Worm Composting is Frugal Gardening

todds-worm-bin-blog

Worm composting is a frugal way to create a rich soil amendment.

Just about every article on going green recommends composting kitchen and yard waste as a way to help save the planet. This is great advice because not only does composting reduce the greenhouse gas methane (that contributes to global warming) but it also provides an excellent source of nutrients for the garden, which reduces the need for synthetic chemical fertilizers.

Most discussions about composting start with the compost bin or pile that’s outside near the garden. Seldom do you hear about the compost bin located under a sunny window in the kitchen.

But that’s exactly where Todd Neff and his family have placed theirs. The Neffs have a worm bin that produces some of the richest compost you’ve ever seen.

Todd, a Denver writer, started the bin full of worms and muck after seeing  how intrigued his two-year-old daughter was with the worms moving through the bin.  “They became our pet worms,” he says.

A friend from Alaska showed him how easy and inexpensive it is to start a homemade worm bin.  So in May of 2008 he bought two 10-gallon plastic totes and two bricks at Wal-Mart. Then he took the following steps:

  1. Drilled 30 quarter-inch holes in the bottom of both totes.
  2. Drilled 1/16th inch holes around the top rims of both totes.
  3. Drilled 1/16th holes spaced around the lid of one of the containers. (No holes were drilled in the second lid.)
  4. Ripped newspaper into 1-inch or narrower strips.
  5. Soaked the newspaper in water and squeezed to the dampness of a wrung sponge.
  6. Placed lid without holes face-up on he ground and placed 2 bricks on it.
  7. Placed drilled tote on the bricks.
  8. Added 4 inches of newspaper “bedding” in the bottom and added a handful of garden dirt–sandy soil works fine.
  9. Added worms. (Worms can also be purchased where bait is sold.)

Todd says he then cut out bin-shaped smooth-cornered rectangles of cardboard and put it on top of it all, making sure it was moist using a spray bottle. The worms eat about 2-3 pounds of kitchen scraps a week. As he adds a pound at a time, he tears up/soaks more newspaper and spreads it about 1-inch thick over the new additions.

He feeds the worms every other day and occasionally skip a day. “They seem happy,” he says.

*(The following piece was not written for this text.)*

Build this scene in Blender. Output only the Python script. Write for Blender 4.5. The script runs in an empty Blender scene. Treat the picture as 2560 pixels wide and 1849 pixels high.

When the first tote is full, he starts the empty one in the same manner and puts it directly on top of the lidless bin using the ventilated lid on the new bin. The worms migrate through the holes leaving behind a rich compost. Worm composting is also referred to as vermiculture, vermicomposting, or worm farming.

“I take great pleasure at dinner parties pointing out that thousands of worms are wriggling away just a few feet from our guests,” he says.  “It also feels good not grinding all our green rests in the disposal.”

Todd estimates that the unwormed volume of kitchen waste he’s put into the tote would probably fill the bed of a pickup truck. Since starting his “pet” project, the worms have multiplied enough so he could seed a worm bin for a friend and one for his daughters’ Montessori school.

I’m considering adding a worm bin to my gardening efforts because I think it would be great fun to be a worm farmer.  How about you?